The owner of a water sports company was conned out of almost $2 million by a woman who claimed she was collecting legitimate fees for his applications for permanent residency and Caymanian status, a court heard this week.

Judith Douglas is charged with obtaining money by deception from US national Nathaniel Robb in a six-year-scam.

The trial, which began earlier this year but was abandoned for legal reasons, re-opened Monday in front of a new jury.

Outlining the case against Douglas, prosecutor Toyin Salako said Douglas had been introduced to Robb by a neighbour as someone who could help him with efforts to get Caymanian status.

Initially, Douglas claimed it would cost just $8,000 to get permanent residency, status and a Caymanian passport, Salako said.

But, she said, the goalposts kept changing and Douglas kept coming back with requests for new fees, which she personally collected from him in cash. By January 2016, Robb had handed over $1.91 million in cash payments directly to Douglas.

Douglas had indicated that much of that money would be refunded at the end of the process, Salako said.

Douglas also asked for copies of his passport, photographs, land transfer documents and police documents, leading him to believe she was a legitimate operator, the prosecutor said.

Robb was granted permanent residency in April 2012, further bolstering his confidence in Douglas.

“At all times, Douglas represented that she was working for or acting on behalf of the Cayman Islands government,” Salako said.

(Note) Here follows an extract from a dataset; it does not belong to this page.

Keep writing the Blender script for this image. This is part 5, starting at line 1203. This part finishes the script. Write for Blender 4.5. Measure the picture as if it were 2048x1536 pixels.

She said Douglas had arranged to have the PR application submitted to government on Robb’s behalf.

Though the permanent residency fees were paido government directly and generated official receipts, the other cash payments to Douglas did not go towards any application, Salako said.

“Putting it bluntly, it was a scam,” she said.

Eventually, Robb became suspicious and reported Douglas to the police. She was arrested in November 2016 and made no comment in police interviews, the prosecutor said.

The Crown’s case centres on a series of text and WhatsApp messages between Douglas and Robb.

Robb, giving evidence on Monday and Tuesday, answered questions about thousands of messages, spanning several years.

Salako also quizzed him about cash withdrawals from his bank account, which she said correlated with payment requests from Douglas.

The messages contain references to fees requested  by the “big man” for “Cabinet” and “members of the board”. Robb said he did not know who these people were but understood them to be officials within government whom Douglas was communicating with in respect of his application.

Robb said he had believed the fees to be legitimate and had used his personal savings and money from his business, as well as borrowing from friends and family, to make the payments.

Asked why he did not stop making the payments as the fees mounted and promised refunds did not materialise, he said, “I was trying to get the process completed. I didn’t see any way to end this.”

He added that Douglas was the only person to whom he had given any money or documents and the grant of permanent residency status had given him confidence that she could deliver as promised.

“At this point, I was believing what she was telling me,” he said. “My PR had come through. I believed the story she was selling me.”

The trial continues in Grand Court this week.